Chinese Society  Updated:Wed, Feb 27, 2013 08:37 AM   By Bernd Chang


'We do not serve Japanese, Filipinos, Vietnamese and dogs '; A restaurant in Houhai Park in central Beijing puts up banner full of nationalistic statement that has drawn criticism in China with some Chinese netizen call the action of the restaurant owner as psychic masturbation.

A sign in a Beijing restaurant reads ‘We do not serve Japanese, Filipinos, Vietnamese and dogs’.

The group of photos were shot by a foreign reporter in Houhai Park in central Beijing on Feb. 26.

The sign reflects nationalistic sentiment among Chinese nationals against China’s neighbors which has territorial dispute with China.

Since last September when Japan provoked China with nationalization of the Diaoyu Islands (Senkaku in Japan) in East China Sea which are claimed by both countries but controlled by Japan, the Chinese anti-Japanese sentiment has further intensified.

Chinese also dislike the Philippines and Vietnam since both countries occupy part of the islands and reefs of the Nansha Archipelagos (or Spratley Archipelago) in South China Sea which are also claimed by China.

The phrase alludes to a sign in the Shanghai International Settlement which allegedly said "Chinese and dogs are forbidden here" in 1930s.

While some Chinese support the action of the Beijing restaurant, a slightly majority Chinese netizens post comments criticizing the restaurant as promoting extreme nationalistic sentiment and xenophobia.

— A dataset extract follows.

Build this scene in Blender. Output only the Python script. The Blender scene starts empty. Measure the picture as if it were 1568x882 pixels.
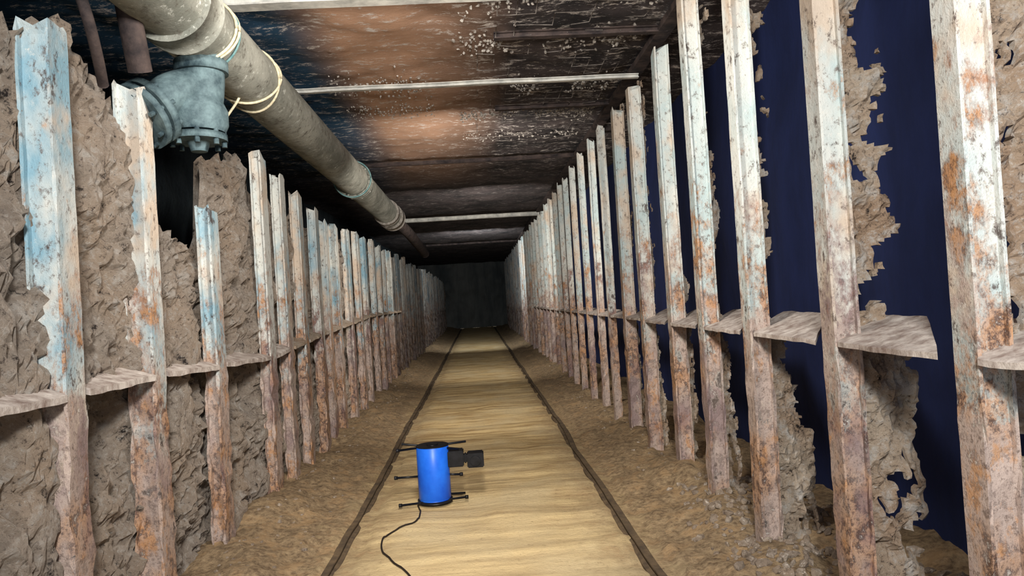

Some also doubt the restaurant just does publicity stunt to draw public attention to them so as to promote business.

“I support you! The owner of the restaurant has backbone!” commented a Netease user.

“This action is not called backbone at all! It is psychic masturbation! China is not lack of Boxers (Yihetuan)”, refuted another Netease user.

“I do not mean to disappoint the owner, I suppose Laowai never eat our pot-stewed food”, said Netease user 米米兰兰.